I was waiting for halo to do it but that's just as good. My oppisite would be clean, tidy, and would make sense. ... Sounds pretty boring...
My opposite was wearing pants! Pants! Oh I'm ashamed to have even seen him.
*is in a Halo 3 multiplayer nirvana* I feel so...happy and nice right now.
A smart person would enjoy the peace and safety brought by this announcement. The rest of us however...
*Locust and crew decide to Raid Halo's office while she's distracted*
Distracted eh?
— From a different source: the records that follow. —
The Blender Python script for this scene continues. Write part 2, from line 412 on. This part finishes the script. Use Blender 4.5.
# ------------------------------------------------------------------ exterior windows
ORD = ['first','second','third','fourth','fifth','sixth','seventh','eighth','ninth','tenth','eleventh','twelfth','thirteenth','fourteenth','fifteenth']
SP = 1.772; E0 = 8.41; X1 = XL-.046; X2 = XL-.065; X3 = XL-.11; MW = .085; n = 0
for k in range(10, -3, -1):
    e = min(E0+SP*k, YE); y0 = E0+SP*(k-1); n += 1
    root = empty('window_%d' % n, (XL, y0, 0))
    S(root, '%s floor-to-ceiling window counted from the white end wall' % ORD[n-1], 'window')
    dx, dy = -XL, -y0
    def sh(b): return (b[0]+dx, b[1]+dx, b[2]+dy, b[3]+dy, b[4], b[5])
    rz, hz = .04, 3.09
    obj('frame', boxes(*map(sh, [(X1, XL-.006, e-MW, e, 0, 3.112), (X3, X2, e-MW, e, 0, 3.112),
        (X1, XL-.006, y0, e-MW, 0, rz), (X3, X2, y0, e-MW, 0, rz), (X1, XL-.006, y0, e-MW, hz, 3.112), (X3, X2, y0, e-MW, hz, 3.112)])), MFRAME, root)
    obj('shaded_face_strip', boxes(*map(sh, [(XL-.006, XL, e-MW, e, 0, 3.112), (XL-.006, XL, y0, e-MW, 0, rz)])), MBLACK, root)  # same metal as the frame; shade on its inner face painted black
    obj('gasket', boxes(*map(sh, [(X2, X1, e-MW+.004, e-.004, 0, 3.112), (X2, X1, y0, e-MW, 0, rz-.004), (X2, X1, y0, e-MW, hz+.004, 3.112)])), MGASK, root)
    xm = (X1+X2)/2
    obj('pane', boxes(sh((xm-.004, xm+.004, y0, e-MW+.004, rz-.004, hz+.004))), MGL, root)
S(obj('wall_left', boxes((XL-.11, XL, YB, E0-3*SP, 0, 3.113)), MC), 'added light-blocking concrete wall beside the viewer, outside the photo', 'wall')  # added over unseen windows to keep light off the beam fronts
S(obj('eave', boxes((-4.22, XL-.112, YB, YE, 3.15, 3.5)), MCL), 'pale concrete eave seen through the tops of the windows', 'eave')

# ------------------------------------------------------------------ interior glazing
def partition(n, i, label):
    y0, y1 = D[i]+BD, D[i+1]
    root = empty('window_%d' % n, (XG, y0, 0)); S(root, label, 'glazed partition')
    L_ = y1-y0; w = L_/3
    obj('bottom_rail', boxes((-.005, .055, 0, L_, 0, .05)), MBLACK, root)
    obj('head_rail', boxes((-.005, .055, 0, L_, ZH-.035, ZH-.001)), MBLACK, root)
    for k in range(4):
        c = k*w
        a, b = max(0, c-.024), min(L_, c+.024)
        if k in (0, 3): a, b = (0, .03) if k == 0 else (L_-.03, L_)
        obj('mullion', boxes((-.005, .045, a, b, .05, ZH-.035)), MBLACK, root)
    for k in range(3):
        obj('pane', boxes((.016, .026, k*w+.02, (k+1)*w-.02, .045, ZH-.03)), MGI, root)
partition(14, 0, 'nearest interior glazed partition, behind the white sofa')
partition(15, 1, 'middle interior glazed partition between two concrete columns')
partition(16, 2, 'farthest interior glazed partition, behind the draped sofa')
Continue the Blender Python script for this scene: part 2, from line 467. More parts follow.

Hey halo would mind if I asked you for a date?
*upon hearing such a dangerous statement, Locust peeks his head out of Halo's closet.*
Hmm... Steal dangerous goods or watch a public disembowling? Decisions decisions.
*has duel wielding Spikers* It's ass kicking time!
who exactly?
Does it matter? RUUUUUN!!!
*Somehow picks up Halo's entire office and takes off running with it.*
*chases after with Molotov Cocktail*
Here, have a drink!
*snatches drink out of midair and downs it.*
Tasty.
*Locust's stomach rumbles loud enough to shake the ground. With a final rear burst of flame, Locust is sent flying into the distance*
I am satisfied.
YEEEEE-HAW!
*Somehow, Locust comes crashing down from the opposite horizon, crash landing headfirst just behind halo.*
freedom... was so close...
And yet so far. Back to the salt mines!
Salt mines? With all these open wounds? YOU MONSTER!
I know
my god halo, you're perfect.
Oh look. Mr. "throne-surgically-attached-to-my-back" is being nice to the empress. kissass.
*hauls some more shovelfuls of salt over his shoulder. *
This better bring me some luck.
No happy. You're suppose to be miserable and in pain.